Given the widespread corruption above, “he who departs from evil makes himself a prey” (v. 15a Cf. 5:23; 10:2; 29:21; 32:7). All of this was seen by the LORD and it displeased him, that “there was no justice” (v. 15b). Anyone departing from evil was clearly rare, but there was also no intercessor (v. 16a Cf. 41:28; 63:5; 64:7; Ezek. 22:30). So the LORD determined to send his own Intercessor, the Servant that he spoke of earlier, because this personage would be sustained by his own righteousness, so he alone could bring salvation. “Therefore His own arm brought salvation for Him; and His own righteousness, it sustained Him” (v. 16b Cf. 63:5). As the only one who could be mediator between God and humanity, he would intercede for his own, “for He put on righteousness as a breastplate, and a helmet of salvation on His head” (v. 17a Cf. Eph. 6:14-17; I Th. 5:8).

However, this Intercessor would also “put on the garments of vengeance for clothing,” and would be “clad with zeal as a cloak” (v. 17b Cf. 61:2). This is a paradigm that runs throughout the scriptures, salvation would come to the remnant, in the immediate case of this passage, evidenced by those who depart from evil (v. 15b 62:12), but covenantal vengeance against the apostate nation, and he would do so with zeal. Zeal for his own house would consume him. This is what also took place when this Servant Intercessor finally made his advent, a light to the remnant from all nations, but vengeance upon apostate members of the old covenant administration (Cf. Ps. 69:9; Jn. 2:17). The latter were his enemies, who in his fury he would repay and recompense according to their own deeds (v. 18 Cf. 63:6; Rom. 2:6).

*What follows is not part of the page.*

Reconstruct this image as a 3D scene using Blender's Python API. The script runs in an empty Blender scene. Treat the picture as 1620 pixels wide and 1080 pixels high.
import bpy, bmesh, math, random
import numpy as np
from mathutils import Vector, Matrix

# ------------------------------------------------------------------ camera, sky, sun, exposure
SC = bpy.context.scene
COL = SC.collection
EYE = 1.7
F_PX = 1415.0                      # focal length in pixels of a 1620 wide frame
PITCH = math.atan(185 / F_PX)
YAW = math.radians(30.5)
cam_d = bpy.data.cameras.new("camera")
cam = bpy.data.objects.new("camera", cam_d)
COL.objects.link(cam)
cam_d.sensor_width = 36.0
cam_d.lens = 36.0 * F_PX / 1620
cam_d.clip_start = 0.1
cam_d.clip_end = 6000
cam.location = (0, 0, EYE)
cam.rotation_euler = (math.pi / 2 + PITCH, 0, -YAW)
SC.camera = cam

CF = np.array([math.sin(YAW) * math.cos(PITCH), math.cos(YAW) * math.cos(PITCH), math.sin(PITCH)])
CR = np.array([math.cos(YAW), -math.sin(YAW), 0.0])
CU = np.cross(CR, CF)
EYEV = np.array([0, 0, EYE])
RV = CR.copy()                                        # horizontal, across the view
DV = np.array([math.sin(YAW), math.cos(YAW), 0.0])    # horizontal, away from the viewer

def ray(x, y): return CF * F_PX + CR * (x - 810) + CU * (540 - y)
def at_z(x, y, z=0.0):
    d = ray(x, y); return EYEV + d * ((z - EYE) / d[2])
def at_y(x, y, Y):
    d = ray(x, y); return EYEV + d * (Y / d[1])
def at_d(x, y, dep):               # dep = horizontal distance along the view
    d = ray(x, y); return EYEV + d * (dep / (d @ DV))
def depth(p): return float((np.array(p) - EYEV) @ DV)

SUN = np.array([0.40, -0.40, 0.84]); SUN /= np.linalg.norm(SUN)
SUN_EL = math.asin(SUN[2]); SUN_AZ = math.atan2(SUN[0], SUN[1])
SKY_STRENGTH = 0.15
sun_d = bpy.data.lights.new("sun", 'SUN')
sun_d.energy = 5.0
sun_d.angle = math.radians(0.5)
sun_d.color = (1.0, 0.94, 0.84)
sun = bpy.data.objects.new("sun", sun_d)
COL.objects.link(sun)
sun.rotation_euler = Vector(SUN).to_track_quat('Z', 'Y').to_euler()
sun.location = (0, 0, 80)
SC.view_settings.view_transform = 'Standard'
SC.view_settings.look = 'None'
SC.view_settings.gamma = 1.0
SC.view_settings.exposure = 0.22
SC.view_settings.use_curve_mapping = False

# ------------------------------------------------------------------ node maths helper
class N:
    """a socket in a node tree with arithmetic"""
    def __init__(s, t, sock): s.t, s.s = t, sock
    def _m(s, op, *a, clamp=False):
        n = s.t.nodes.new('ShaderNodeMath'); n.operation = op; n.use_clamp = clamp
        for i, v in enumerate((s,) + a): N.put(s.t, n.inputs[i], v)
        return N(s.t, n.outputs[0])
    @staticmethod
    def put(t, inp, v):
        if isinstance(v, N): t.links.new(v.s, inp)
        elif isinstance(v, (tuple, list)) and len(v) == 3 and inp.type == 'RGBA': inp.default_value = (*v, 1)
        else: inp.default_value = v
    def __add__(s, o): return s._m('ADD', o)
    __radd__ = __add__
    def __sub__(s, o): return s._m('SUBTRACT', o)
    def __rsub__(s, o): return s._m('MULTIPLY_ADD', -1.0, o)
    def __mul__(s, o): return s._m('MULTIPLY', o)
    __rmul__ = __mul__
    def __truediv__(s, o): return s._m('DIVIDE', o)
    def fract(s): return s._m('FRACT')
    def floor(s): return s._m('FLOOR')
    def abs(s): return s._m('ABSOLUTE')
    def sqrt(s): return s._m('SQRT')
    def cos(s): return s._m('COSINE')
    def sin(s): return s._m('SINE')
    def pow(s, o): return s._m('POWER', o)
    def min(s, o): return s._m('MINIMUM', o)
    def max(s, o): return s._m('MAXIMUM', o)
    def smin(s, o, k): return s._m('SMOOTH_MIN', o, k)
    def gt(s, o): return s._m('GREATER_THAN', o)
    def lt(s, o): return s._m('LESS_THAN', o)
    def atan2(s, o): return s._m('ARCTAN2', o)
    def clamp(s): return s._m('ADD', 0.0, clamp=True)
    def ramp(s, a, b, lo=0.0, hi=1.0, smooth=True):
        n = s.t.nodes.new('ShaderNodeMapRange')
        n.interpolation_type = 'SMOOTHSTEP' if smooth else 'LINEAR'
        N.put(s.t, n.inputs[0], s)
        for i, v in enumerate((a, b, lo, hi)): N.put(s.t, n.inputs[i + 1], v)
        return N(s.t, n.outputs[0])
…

The people would rightfully fear when the Servant Intercessor so comes, when the covenant name LORD, and his glory, are evident for all to see (v. 19a Cf. Ps. 113:3; Mal. 1:11). When the enemy seems to be at their worst, “coming in like a flood, the Spirit of the LORD will lift up a standard against him” (v. 19b). This is now fulfilled in his church, the woman persecuted of Revelation 12:1-17, the devil being that dragon. This Servant Intercessor, through his role as mediator of the covenant, would also be the Redeemer of the remnant, the true Zion (Cf. Heb. 12:22-24). These are those who repent of their sins and look to him in faith (v. 20). Further proof can be seen in Paul’s quotation of these verses (20-21) at Romans 11:26-27. His covenant, his Spirit, and his words will not depart from time or eternity (v. 21 Cf. Jer. 31:33; Zech. 8:8; Heb. 8:10; 10:16).